$E(X_1 | X_1 + X_2)$ for independent gamma random variables

Question

The following result must be well known, but it is instructive to give it here in view of the recent posts $Y= X+N$ what is ${\rm E}(X|Y=y)$ and https://mathoverflow.net/questions/47168/ex-1-x-1-x-2-where-x-i-are-integrable-independent-infinitely-divisib/47204#47204. This is also an interesting exercise in its own right.

Suppose that $X_1$ and $X_2$ are independent ${\rm Gamma}(c_i,\lambda)$ rv's, meaning that $X_i$, $i=1,2$, has density function $f_{X_i } (x) = \lambda ^{c_i } {\rm e}^{ - \lambda x} x^{c_i - 1} /\Gamma (c_i )$, $x > 0$ ($c_i$ are positive constants, $\Gamma$ is the gamma function). Show that $$ {\rm E}(X_1 | X_1 + X_2 = z) = \frac{{c_1 }}{{c_1 + c_2 }} z. $$

Answer 1

First of all, we note that $X_1 + X_2 \sim {\rm Gamma}(c_1 + c_2 , \lambda)$. Given that $X_1 + X_2 = z$, $X_1$ cannot exceed $z$. We can thus find ${\rm E}(X_1|X_1+X_2=z)$ as follows. $$ {\rm E}(X_1|X_1 + X_2 = z) = \int_{0}^z {xf_{X_1|X_1 + X_2} (x|z)\,{\rm d}x} = \int_{0}^z {x\frac{{f_{X_1} (x)f_{X_1 + X_2|X_1} (z|x)}}{{f_{X_1 + X_2} (z)}}\, {\rm d}x}. $$ Noting that $f_{X_1 + X_2|X_1} (z|x) = f_{X_2} (z-x)$, it follows after some algebra and a change of variable that the right-hand side integral is equal to $$ z\frac{{\Gamma (c_1 + c_2 )}}{{\Gamma (c_1 )\Gamma (c_2 )}}\int_0^1 {x^{c_1 } (1 - x)^{c_2 - 1} \,{\rm d}x} = z\frac{{\Gamma (c_1 + c_2 )}}{{\Gamma (c_1 )\Gamma (c_2 )}}{\rm B}(c_1 + 1,c_2 ), $$ where ${\rm B}(a,b) = \int_0^1 {t^{a - 1} (1 - t)^{b - 1} \,{\rm d}t}$ is the beta function. Finally, from the alternative form ${\rm B}(a,b) = \frac{{\Gamma (a)\Gamma (b)}}{{\Gamma (a + b)}}$ followed by $\Gamma (p+1) = p \Gamma (p)$, we obtain $$ {\rm E}(X_1|X_1 + X_2 = z) = \frac{{c_1 }}{{c_1 + c_2 }} z. $$

Answer 2

another way to get this result is to first recall that $S := X_1+X_2$ and $R := X_2/X_1$ are independent. [this is well-known and can be proved by the usual method of derived distributions for two random variables. the mapping $(X_1,X_2) \to (R,S)$ is 1-1 and easily inverted. this is a standard example or exercise in many intro probability and math stat books - such as here.]
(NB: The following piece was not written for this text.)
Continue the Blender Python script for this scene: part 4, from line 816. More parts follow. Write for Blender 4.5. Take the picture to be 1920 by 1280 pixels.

then, noting that $\frac{X_1}{X_1+X_2} = \frac{1}{1+R}$,

$$ {\mathrm E}\{ X_1 | S\} = {\mathrm E}\{ \frac{S}{1+R} | S\} = S\kern1pt {\mathrm E}\{ \frac{1}{1+R} | S\} = S\kern1pt{\mathrm E}\frac{1}{1+R}. \kern10pt (1)$$

the last equality in (1) follows from independence. also, [on repeating the argument - or just taking unconditional expectations in (1)],

$$ c_1 = {\mathrm E}X_1 = {\mathrm E}\frac{S}{1+R} = {\mathrm E}\frac{1}{1+R}\kern2pt {\mathrm E}S = {\mathrm E}\frac{1}{1+R}(c_1+c_2),$$

so

$$\kern84pt {\mathrm E}\frac{1}{1+R} = \frac{c_1}{c_1+c_2}, \kern84pt (2)$$

which can be plugged into (1) to get the result.

[btw, (2) says that

$${\mathrm E}\frac{X_1}{X_1+X_2} = \frac{{\mathrm E}X_1}{{\mathrm E}(X_1+X_2)},$$

a relation which, in general, is a fond wish of students in an intro prob or stats course - and perhaps the instructors too.]